*Your objective*.
Return the listing below verbatim. Pictures do not belong in the copy.

*Data shown*.
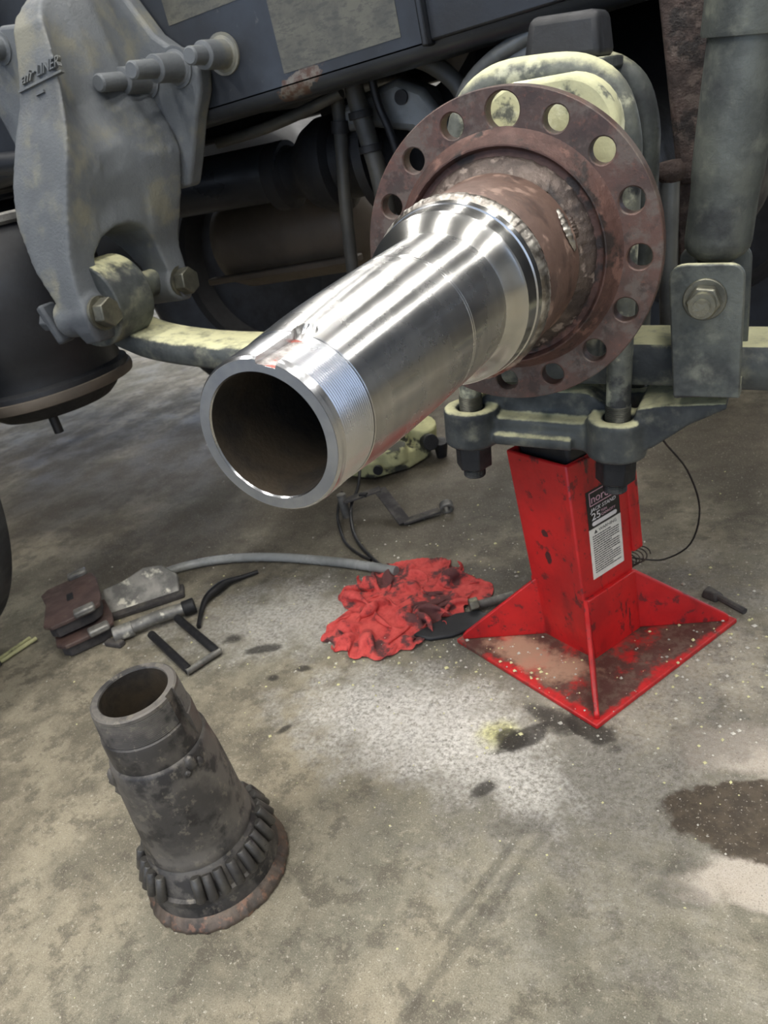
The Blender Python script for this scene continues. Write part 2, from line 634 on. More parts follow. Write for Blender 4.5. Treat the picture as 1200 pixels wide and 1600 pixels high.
def floor_mat():
    t = NT('stained_concrete')
    P = t.pos()
    n_big = t.noise(1.6, 5, 0.6)
    n_mid = t.noise(7, 7, 0.65)
    n_fine = t.noise(48, 7, 0.7)
    n_grain = t.noise(210, 5, 0.7)
    n_w = t.noise(15, 6, 0.65)
    n_clump = t.noise(135, 6, 0.78)
    n_sm = t.noise(20, 7, 0.72)
    col = t.mix(t.rng(n_mid, 0.40, 0.60), lin((160, 153, 134)), lin((118, 113, 99)))
    col = t.mix(t.rng(n_big, 0.44, 0.58, 0, 0.55), col, lin((128, 128, 116)))
    col = t.mix(t.rng(n_sm, 0.50, 0.60, 0, 0.7), col, lin((96, 92, 82)))
    col = t.mix(t.rng(n_fine, 0.52, 0.66, 0, 0.5), col, lin((104, 99, 88)))
    col = t.mix(t.rng(n_fine, 0.46, 0.34, 0, 0.45), col, lin((172, 166, 148)))
    # tyre and oil darkening under the truck
    oil = t.blob(-1.0, 0.95, 1.9, 0.62, 6, 0.5, t.noise(2.2, 5), 0.9)
    col = t.mix(t.math('MULTIPLY', oil, 0.8), col, lin((70, 64, 56)))
    oil2 = t.blob(-0.33, 0.36, 0.52, 0.06, 6, 0.6, n_w, 0.8)
    col = t.mix(t.math('MULTIPLY', oil2, 0.75), col, lin((70, 67, 61)))
    oil4 = t.blob(-0.19, 0.22, 0.14, 0.09, 30, 0.6, n_w, 0.9)
    col = t.mix(t.math('MULTIPLY', oil4, 0.75), col, lin((60, 58, 54)))
    grey = t.blob(-0.02, -0.10, 0.22, 0.10, 10, 0.7, n_w, 0.8)
    col = t.mix(t.math('MULTIPLY', grey, 0.55), col, lin((86, 84, 77)))
    # pale worn patches on the right and the damp stain between them
    pale1 = t.blob(0.235, 0.022, 0.085, 0.050, 12, 0.35, n_w, 0.6)
    col = t.mix(t.math('MULTIPLY', pale1, 0.8), col, lin((190, 180, 167)))
    pale2 = t.blob(0.290, -0.160, 0.125, 0.040, 17, 0.22, n_w, 0.35)
    col = t.mix(t.math('MULTIPLY', pale2, 0.9), col, lin((196, 187, 174)))
    n_g2 = t.noise(560, 3, 0.7)
    col = t.mix(t.rng(n_g2, 0.50, 0.66, 0, 0.5), col, lin((92, 88, 80)))
    col = t.mix(t.rng(n_g2, 0.44, 0.34, 0, 0.4), col, lin((190, 184, 168)))
    # spilled white powder, thick in the middle and thinning out
    pw = t.blob(-0.235, -0.028, 0.18, 0.095, -6, 0.75, n_w, 0.7)
    pw2 = t.blob(-0.075, -0.085, 0.11, 0.045, -30, 0.75, n_w, 0.8)
    pw3 = t.blob(-0.62, 0.19, 0.22, 0.10, 12, 0.8, n_w, 1.0)
    pw4 = t.blob(0.08, 0.08, 0.24, 0.30, 0, 0.7, n_w, 0.9)
    pw = t.math('MAXIMUM', pw, t.math('MULTIPLY', pw2, 0.7))
    pw = t.math('MAXIMUM', pw, t.math('MULTIPLY', pw3, 0.52))
    pw = t.math('MAXIMUM', pw, t.math('MULTIPLY', pw4, 0.22))
    cl = t.rng(t.math('ADD', t.math('MULTIPLY', n_clump, 0.75), t.math('MULTIPLY', n_w, 0.25)), 0.36, 0.60)
    f = t.math('MULTIPLY', pw, t.math('ADD', 0.16, t.math('MULTIPLY', cl, 1.0)), True)
    yl = t.blob(-0.108, -0.022, 0.030, 0.022, 30, 0.7, n_w, 0.8)
    pc = t.mix(yl, lin((238, 237, 232)), lin((232, 232, 176)))
    col = t.mix(f, col, pc)
    # dark drips
    for cx, cy, rx, ry, rot in ((-0.066, -0.018, 0.042, 0.017, 55), (-0.045, 0.025, 0.05, 0.02, -30), (-0.085, -0.030, 0.024, 0.018, 0), (-0.030, -0.170, 0.035, 0.016, 25.5), (-0.037, -0.315, 0.16, 0.009, 73.81), (-0.049, -0.270, 0.09, 0.007, 73.81),
                                (-0.092, -0.125, 0.020, 0.012, 60), (0.02, 0.012, 0.05, 0.02, -32), (0.165, -0.215, 0.032, 0.016, 0),
                                (-0.62, 0.09, 0.03, 0.012, 20), (-0.545, 0.02, 0.014, 0.009, 0), (-0.50, 0.055, 0.014, 0.008, 10),
                                (-0.70, 0.11, 0.025, 0.016, 0), (-0.45, -0.09, 0.014, 0.007, 60), (0.21, 0.06, 0.10, 0.05, 40),
                                (0.16, -0.18, 0.02, 0.012, 30),):
        b = t.blob(cx, cy, rx, ry, rot, 0.35, n_w, 0.75)
        col = t.mix(t.math('MULTIPLY', b, 0.35 if cx > 0.1 or rot % 1 else 0.85), col, lin((54, 52, 49)))
    damp = t.blob(0.278, -0.082, 0.146, 0.066, 8, 0.06, n_w, 0.20)
    col = t.mix(t.math('MULTIPLY', damp, 0.93), col, t.mix(t.rng(n_fine, 0.4, 0.6), lin((66, 58, 49)), lin((86, 77, 65))))
    # scratches of white
    sc1 = t.noise(1.0, 4, 0.7, stretch=(60, 9, 1))
    col = t.mix(t.math('MULTIPLY', t.rng(sc1, 0.68, 0.73), 0.4), col, lin((206, 204, 196)))
    sp = t.rng(n_grain, 0.60, 0.66)
    col = t.mix(t.math('MULTIPLY', sp, 0.6), col, lin((214, 210, 198)))
    sd = t.rng(n_grain, 0.40, 0.34)
    col = t.mix(t.math('MULTIPLY', sd, 0.5), col, lin((84, 80, 74)))
    col = t.mix(1.0, col, (0.84, 0.82, 0.80, 1), 'MULTIPLY')
    rg = t.rng(n_mid, 0.35, 0.65, 0.42, 0.60)
    rg = t.math('MAXIMUM', rg, t.math('MULTIPLY', f, 0.95))
    nb = t.bump(n_grain, 0.25, 0.0015)
    nb = t.bump(t.math('MULTIPLY', f, n_clump), 0.5, 0.004, nb)
    return t.done(col, rg, 0, nb, Specular_IOR_Level=0.22)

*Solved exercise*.
The Blender Python script for this scene continues. Write part 2, from line 634 on. More parts follow. Write for Blender 4.5. Treat the picture as 1200 pixels wide and 1600 pixels high.
def floor_mat():
    t = NT('stained_concrete')
    P = t.pos()
    n_big = t.noise(1.6, 5, 0.6)
    n_mid = t.noise(7, 7, 0.65)
    n_fine = t.noise(48, 7, 0.7)
    n_grain = t.noise(210, 5, 0.7)
    n_w = t.noise(15, 6, 0.65)
    n_clump = t.noise(135, 6, 0.78)
    n_sm = t.noise(20, 7, 0.72)
    col = t.mix(t.rng(n_mid, 0.40, 0.60), lin((160, 153, 134)), lin((118, 113, 99)))
    col = t.mix(t.rng(n_big, 0.44, 0.58, 0, 0.55), col, lin((128, 128, 116)))
    col = t.mix(t.rng(n_sm, 0.50, 0.60, 0, 0.7), col, lin((96, 92, 82)))
    col = t.mix(t.rng(n_fine, 0.52, 0.66, 0, 0.5), col, lin((104, 99, 88)))
    col = t.mix(t.rng(n_fine, 0.46, 0.34, 0, 0.45), col, lin((172, 166, 148)))
    # tyre and oil darkening under the truck
    oil = t.blob(-1.0, 0.95, 1.9, 0.62, 6, 0.5, t.noise(2.2, 5), 0.9)
    col = t.mix(t.math('MULTIPLY', oil, 0.8), col, lin((70, 64, 56)))
    oil2 = t.blob(-0.33, 0.36, 0.52, 0.06, 6, 0.6, n_w, 0.8)
    col = t.mix(t.math('MULTIPLY', oil2, 0.75), col, lin((70, 67, 61)))
    oil4 = t.blob(-0.19, 0.22, 0.14, 0.09, 30, 0.6, n_w, 0.9)
    col = t.mix(t.math('MULTIPLY', oil4, 0.75), col, lin((60, 58, 54)))
    grey = t.blob(-0.02, -0.10, 0.22, 0.10, 10, 0.7, n_w, 0.8)
    col = t.mix(t.math('MULTIPLY', grey, 0.55), col, lin((86, 84, 77)))
    # pale worn patches on the right and the damp stain between them
    pale1 = t.blob(0.235, 0.022, 0.085, 0.050, 12, 0.35, n_w, 0.6)
    col = t.mix(t.math('MULTIPLY', pale1, 0.8), col, lin((190, 180, 167)))
    pale2 = t.blob(0.290, -0.160, 0.125, 0.040, 17, 0.22, n_w, 0.35)
    col = t.mix(t.math('MULTIPLY', pale2, 0.9), col, lin((196, 187, 174)))
    n_g2 = t.noise(560, 3, 0.7)
    col = t.mix(t.rng(n_g2, 0.50, 0.66, 0, 0.5), col, lin((92, 88, 80)))
    col = t.mix(t.rng(n_g2, 0.44, 0.34, 0, 0.4), col, lin((190, 184, 168)))
    # spilled white powder, thick in the middle and thinning out
    pw = t.blob(-0.235, -0.028, 0.18, 0.095, -6, 0.75, n_w, 0.7)
    pw2 = t.blob(-0.075, -0.085, 0.11, 0.045, -30, 0.75, n_w, 0.8)
    pw3 = t.blob(-0.62, 0.19, 0.22, 0.10, 12, 0.8, n_w, 1.0)
    pw4 = t.blob(0.08, 0.08, 0.24, 0.30, 0, 0.7, n_w, 0.9)
    pw = t.math('MAXIMUM', pw, t.math('MULTIPLY', pw2, 0.7))
    pw = t.math('MAXIMUM', pw, t.math('MULTIPLY', pw3, 0.52))
    pw = t.math('MAXIMUM', pw, t.math('MULTIPLY', pw4, 0.22))
    cl = t.rng(t.math('ADD', t.math('MULTIPLY', n_clump, 0.75), t.math('MULTIPLY', n_w, 0.25)), 0.36, 0.60)
    f = t.math('MULTIPLY', pw, t.math('ADD', 0.16, t.math('MULTIPLY', cl, 1.0)), True)
    yl = t.blob(-0.108, -0.022, 0.030, 0.022, 30, 0.7, n_w, 0.8)
    pc = t.mix(yl, lin((238, 237, 232)), lin((232, 232, 176)))
    col = t.mix(f, col, pc)
    # dark drips
    for cx, cy, rx, ry, rot in ((-0.066, -0.018, 0.042, 0.017, 55), (-0.045, 0.025, 0.05, 0.02, -30), (-0.085, -0.030, 0.024, 0.018, 0), (-0.030, -0.170, 0.035, 0.016, 25.5), (-0.037, -0.315, 0.16, 0.009, 73.81), (-0.049, -0.270, 0.09, 0.007, 73.81),
                                (-0.092, -0.125, 0.020, 0.012, 60), (0.02, 0.012, 0.05, 0.02, -32), (0.165, -0.215, 0.032, 0.016, 0),
                                (-0.62, 0.09, 0.03, 0.012, 20), (-0.545, 0.02, 0.014, 0.009, 0), (-0.50, 0.055, 0.014, 0.008, 10),
                                (-0.70, 0.11, 0.025, 0.016, 0), (-0.45, -0.09, 0.014, 0.007, 60), (0.21, 0.06, 0.10, 0.05, 40),
                                (0.16, -0.18, 0.02, 0.012, 30),):
        b = t.blob(cx, cy, rx, ry, rot, 0.35, n_w, 0.75)
        col = t.mix(t.math('MULTIPLY', b, 0.35 if cx > 0.1 or rot % 1 else 0.85), col, lin((54, 52, 49)))
    damp = t.blob(0.278, -0.082, 0.146, 0.066, 8, 0.06, n_w, 0.20)
    col = t.mix(t.math('MULTIPLY', damp, 0.93), col, t.mix(t.rng(n_fine, 0.4, 0.6), lin((66, 58, 49)), lin((86, 77, 65))))
    # scratches of white
    sc1 = t.noise(1.0, 4, 0.7, stretch=(60, 9, 1))
    col = t.mix(t.math('MULTIPLY', t.rng(sc1, 0.68, 0.73), 0.4), col, lin((206, 204, 196)))
    sp = t.rng(n_grain, 0.60, 0.66)
    col = t.mix(t.math('MULTIPLY', sp, 0.6), col, lin((214, 210, 198)))
    sd = t.rng(n_grain, 0.40, 0.34)
    col = t.mix(t.math('MULTIPLY', sd, 0.5), col, lin((84, 80, 74)))
    col = t.mix(1.0, col, (0.84, 0.82, 0.80, 1), 'MULTIPLY')
    rg = t.rng(n_mid, 0.35, 0.65, 0.42, 0.60)
    rg = t.math('MAXIMUM', rg, t.math('MULTIPLY', f, 0.95))
    nb = t.bump(n_grain, 0.25, 0.0015)
    nb = t.bump(t.math('MULTIPLY', f, n_clump), 0.5, 0.004, nb)
    return t.done(col, rg, 0, nb, Specular_IOR_Level=0.22)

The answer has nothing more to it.